The honeymoon between Wall Street and Google is over.
Inflation and the sort, no one can predict on long term, but google should get to $2k at some stage and sooner (less than 10 years) rather then later is my bet
Quellt horreur !
A tech stock has plunged back to the levels of, err, 6 whole months ago. In a falling market.
Guess what - the price of shares can go down as well as up.
Try telling us something we don’t know.
I’ll make a prediction: Google shares will be worth $30,000 a share in 10 years time.
How?
£1 will equal 3,000US dollars as the US plunges into its deepest recession yet with the dollar dying like a wounded cat.
Id start converting your US dollars now before you can’t buy a loaf of bread for less than $10,000.
Btw… $2000 in 10-15 years wont be worth anything by the looks of how the value of the USD is going downhill
Lol @ Poker Sharks comment.
I have asked many people many times, and everytime they have scoffed at me and called me a naysayer…now that I have become immune to cold stares and harsh words, I will ask this again - why on this blessed earth is anyone valuing a one-trick pony - and even in that trick not really unbeatable as there are no entry barriers - at such a ridiculous price?
What is so great about google now, can someone tell me? They are leaders in search, but come on, yahoo search is as good, so google’s quality is more in the minds of the users. Google is a leader in absolutely nothing else, and in all others is not even second. All its services other than search are losing money and some are likely to result in serious blood loss owing to legal suits.
Well, may be they’ll make tons money in partnership with NASA while searching for extra-terrestrials…Mars dollars anyone?
please please please do a shout out for the “microsoft is dead” pauline ghram as well. don’t be afraid to slam your web 2.0 fan boy.
@ 18 - WTF are you talking about? Dollar Inflation does not affect Stock Prices, only dollar prices of goods and services to buy - complete misunderstanding of markets.
This current drop is not about earnings - its all about multiple compression. Google still trades at a premium to the market, around 40 times this year vs. 20 times for the SP500. It has this premium (which just a few months ago was nearly 60) due to its higher growth rate and favorable risk/reward ratio. As that goes away, suddenly even though earnings look great, multiple comes crashing down so the stock looses 1/3 - 1/2 its value within weeks. Its all happened before, will continue to happen in the future as expectations reset.
http://www.infosupply.com
seriously? a must read? i have covered the internet sector for several yrs and read all of the major rags, i also publish myself. i read alley insider too, but there is honestly VERY LITTLE ORIGINAL JOURNALISM/WORK being done at SAI. the vast majority of their content is repurposed, reblog stuff. a must read? doesn’t seem repetitive to you (i.e., a waste of time)?

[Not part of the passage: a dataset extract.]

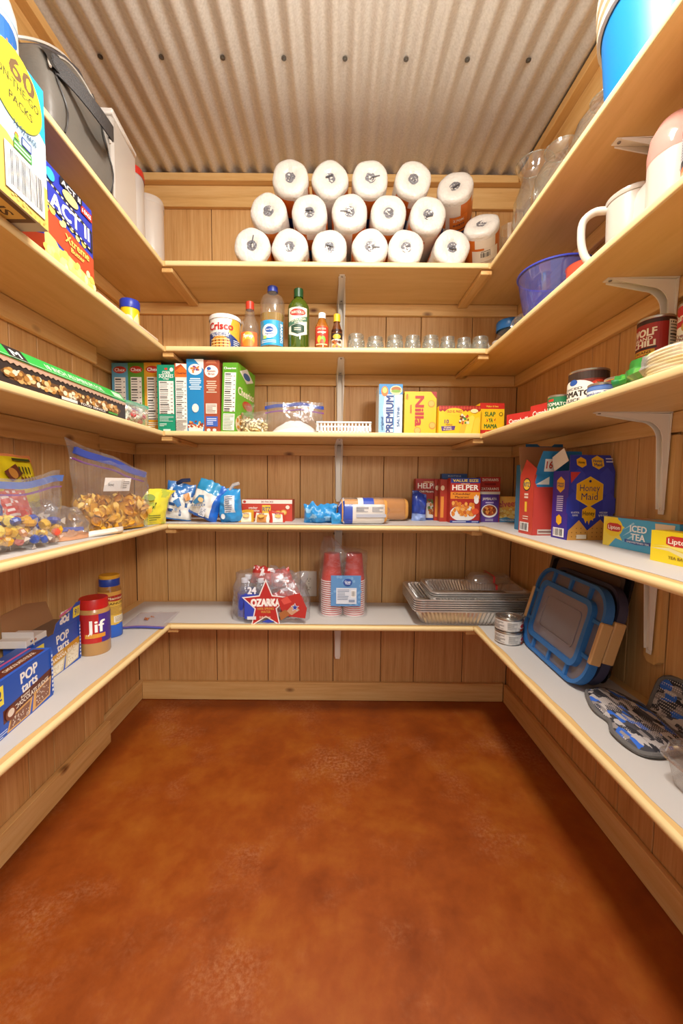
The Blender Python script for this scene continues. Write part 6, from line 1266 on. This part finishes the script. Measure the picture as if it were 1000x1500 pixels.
binlid('dark grey storage lid leaning second, behind the blue rimmed lid', .710, 1.216, Z2+.004, -15, '#3a3a52', w=.372, h=.290, gray='#3f3c48', front=False)
def sheet(label, x, y, z, w, h, rx, col, col2, dy=.0):
    o = thing('baking_tray', label, 'tray', (x, y, z), -90, rx, 0, 'baking trays'); m = flat(col, .28, coat=.5); m2 = flat(col2, .45)
    b = B(); slab(b, rrect(w/2, h/2, .025, 5), -.012, -.010, m, rrect(w/2-.014, h/2-.014, .018, 5)); slab(b, rrect(w/2-.013, h/2-.013, .018, 5), -.011, .006, m, rrect(w/2-.015, h/2-.015, .017, 5)); b.v = [(a, c, d_+h/2) for a, c, d_ in b.v]; b.build('rolled_rim', o, smooth=30)
    b = B(); b.prism([(a, c+h/2) for a, c in rrect(w/2-.015, h/2-.015, .017, 5)], .004, .006, m2); b.build('tray_base', o, smooth=0)
    return o
sheet('black baking tray with brown inside leaning nearest behind the storage lids', .742, 1.262, Z2+.004, .37, .320, -13, '#222024', '#6b5140')
sheet('black baking tray leaning closest to the right wall behind the storage lids', .764, 1.268, Z2+.004, .40, .326, -11, '#1c1a1d', '#2a211c')

# oven mitts
def weave(base='#55555c'):
    m, nt, out = newmat('mitt_cloth')
    tc = N(nt, 'ShaderNodeTexCoord'); bk = N(nt, 'ShaderNodeTexVoronoi', Scale=52.0, distance='CHEBYCHEV')
    mp = N(nt, 'ShaderNodeMapping'); mp.inputs['Scale'].default_value = (1.9, 0.75, 1.0)
    L(nt, tc.outputs['Object'], mp.inputs[0]); L(nt, mp.outputs[0], bk.inputs['Vector'])
    cr = N(nt, 'ShaderNodeValToRGB'); cr.color_ramp.interpolation = 'CONSTANT'; e_ = cr.color_ramp.elements
    e_[0].position = 0; e_[0].color = lin('#3b3a40'); e_[1].position = .24; e_[1].color = lin('#b5afac')
    for ps, c in ((.48, '#4a4a52'), (.62, '#2f66c8'), (.75, '#8f8886'), (.86, '#2b2a30')): k = e_.new(ps); k.color = lin(c)
    sp = N(nt, 'ShaderNodeSeparateColor'); L(nt, bk.outputs['Color'], sp.inputs[0]); L(nt, sp.outputs[0], cr.inputs[0])
    vo = N(nt, 'ShaderNodeTexVoronoi', Scale=190.0); vo.inputs['Randomness'].default_value = 0.0
    L(nt, tc.outputs['Object'], vo.inputs['Vector'])
    mr = N(nt, 'ShaderNodeMapRange'); mr.inputs[1].default_value = .28; mr.inputs[2].default_value = .33; mr.inputs[3].default_value = 1; mr.inputs[4].default_value = 0
    L(nt, vo.outputs['Distance'], mr.inputs[0])
    n2 = N(nt, 'ShaderNodeTexNoise', Scale=22.0, Detail=0.0); L(nt, tc.outputs['Object'], n2.inputs['Vector'])
    m2 = N(nt, 'ShaderNodeMapRange'); m2.inputs[1].default_value = .47; m2.inputs[2].default_value = .5
    L(nt, n2.outputs[0], m2.inputs[0])
    mu = N(nt, 'ShaderNodeMath', operation='MULTIPLY'); L(nt, mr.outputs[0], mu.inputs[0]); L(nt, m2.outputs[0], mu.inputs[1])
    mx = N(nt, 'ShaderNodeMixRGB'); mx.inputs[2].default_value = lin('#cfc8c4'); L(nt, mu.outputs[0], mx.inputs[0]); L(nt, cr.outputs[0], mx.inputs[1])
    b = N(nt, 'ShaderNodeBsdfPrincipled', Roughness=0.85); L(nt, mx.outputs[0], b.inputs['Base Color']); L(nt, b.outputs[0], out.inputs[0])
    return m
CLOTH = weave(); HEM = flat('#6a6765', .85, bump=.5, bscale=300, name='hem_binding')
def mitt(label, loc, rz, outline, thick, bend=None, name='oven_mitt'):
    """flat padded glove: outline in x,y, inflated upward"""
    o = thing(name, label, 'oven mitt', loc, rz, group='patterned oven mitts')
    n = len(outline); cx = sum(q[0] for q in outline)/n; cy = sum(q[1] for q in outline)/n
    def P_(q, k, zz):
        x, y = cx+(q[0]-cx)*k, cy+(q[1]-cy)*k; z = zz+.004*noise.noise(Vector((x*25, y*25, 1)))*(1 if zz > .004 else 0)
        if bend: x, y, z = bend(x, y, z)
        return (x, y, z)
    rings = [(.0, .0012), (.93, .0012), (1, thick*.35), (.95, thick*.75), (.82, thick*.95), (.6, thick), (.3, thick*1.02), (.02, thick)]
    b = B(); b.loft([[P_(q, k, z) for q in outline] for k, z in rings[1:]], CLOTH); b.build('mitt_body', o, smooth=60)
    b = B(); b.tube([P_(q, 1.0, thick*.38) for q in outline], .0058, HEM, 7, True); b.build('hem', o)
    return o
def spline(pts, per=5):
    out = []; n = len(pts)
    for i in range(n):
        p0, p1, p2, p3 = [Vector(pts[(i+k-1) % n]) for k in range(4)]
        for j in range(per):
            q = j/per; out.append(tuple(.5*((2*p1)+(-p0+p2)*q+(2*p0-5*p1+4*p2-p3)*q*q+(-p0+3*p1-3*p2+p3)*q**3)))
    return out
mitt('blue and grey patterned oven mitt lying flat with its thumb toward the shelf edge', (.690, .905, Z2), 0, spline([(.075, .115), (.035, .150), (-.005, .135), (-.030, .085), (-.042, .045), (-.038, .0), (-.060, -.045), (-.058, -.095), (-.035, -.120), (.015, -.115), (.060, -.100), (.080, -.03), (.088, .05)]), .020)
def bendup(x, y, z):
    L0 = .0
    if x > L0: a = min(1.25, (x-L0)/.03*1.25); xr = max(0, x-L0-.03); return (L0+.012*math.sin(a)/1.25*2+xr*math.cos(1.25), y, z+.009*(1-math.cos(a))+xr*math.sin(1.25))
    return (x, y, z)
mitt('second patterned oven mitt folded up against the right wall behind the flat one', (.795, .885, Z2+.001), 8, spline([(.115, .06), (.06, .085), (.0, .075), (-.02, .03), (-.02, -.04), (.0, -.10), (.06, -.12), (.115, -.10)]), .010, bendup)
o = thing('clear_clamshell', 'clear fluted plastic food box with something purple inside', 'box', (.705, .640, Z2), -88)
def rr3(hw, hd, zz, amp=0, n=64): return [((hw+(amp if i % 2 else 0))*math.copysign(abs(math.cos(a))**.28, math.cos(a)), (hd+(amp if i % 2 else 0))*math.copysign(abs(math.sin(a))**.28, math.sin(a)), zz) for i, a in enumerate([2*PI*(i+.5)/n for i in range(n)])]
b = B(); b.loft([rr3(.085, .060, .001), rr3(.088, .063, .004), rr3(.094, .069, .045, .002), rr3(.096, .071, .052), rr3(.106, .081, .053), rr3(.106, .081, .057), rr3(.100, .075, .059), rr3(.096, .071, .078), rr3(.090, .066, .082)], CLD, cap=True); b.build('box_shell', o, smooth=30)
scatter('purple_contents', o, 60, (-.06, .06, -.04, .04, .010, .035), .020, ['#5a5478', '#463f66', '#716a90'], 11, 'nugget')

# ---- wall outlet
o = thing('wall_outlet', 'white duplex outlet plate on the back wall between water pack and cups', 'outlet', (-.122, D-.0006, .568))
OW = flat('#ece4d6', .4)
b = B(); b.box(-.0375, .0375, -.006, 0, -.061, .061, OW, .0025); b.build('cover_plate', o, smooth=0)
for sz in (-1, 1):
    b = B(); b.prism([(.0165*math.copysign(abs(math.cos(a))**.7, math.cos(a)), sz*.0205+.0145*math.sin(a)) for a in [2*PI*i/24 for i in range(24)]], -.0078, -.006, flat('#e6ddcd', .35)); q = b.build('receptacle', o, smooth=0)
    for x_, w_, h_, z_ in ((-.006, .0022, .008, .003), (.006, .0022, .0065, .003), (0, .004, .004, -.007)):
        b = B(); b.box(x_-w_/2, x_+w_/2, -.0081, -.0077, sz*.0205+z_-h_/2, sz*.0205+z_+h_/2, flat('#5a4a3a', .6)); b.build('slot', q, smooth=0)
b = B(); b.lathe([(.0001, .0012), (.003, .0008), (.0034, 0)], flat('#c9c0b2', .35, .5), 12, M4(0, -.006, 0, 0, 90)); b.build('screw', o)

Only 51% revenue growth last quarter from previous year? Pfftttt! That’s pitiful. A mere 14% quarter-over-quarter growth last quarter? You disgust me, Google.
Seriously, though. Google’s having a pullback, no big deal. Their long term projected growth rate is still awesome. $2000 in 10 years seems conservative. Avg analyst target on GOOG is still $710, which usually means within a one year timeframe. If they grow at an avg of 20% for 5 years, then 10% for another 5, that should put them there.
And those estimates are based on current revenue sources, aka search advertising. Enterprise Apps has huge potential to take market share from Microsoft, for example.
GOOG may well grow at 10% CAGR, but the recent correction has been long overdue. Even now, after the huge share price decline, it’s trading at 8.5x revenue, 23.3x EBITDA and 37.3x earnings, not exactly cheap, but far more reasonable than the recent heady valuations.
Google is good in search advertising, and nothing else (and if the proverbial three guys in a garage come up with a better algorithm, it could lose much of its luster practically overnight). They will have to find new areas of growth to justify high premiums to the broad market.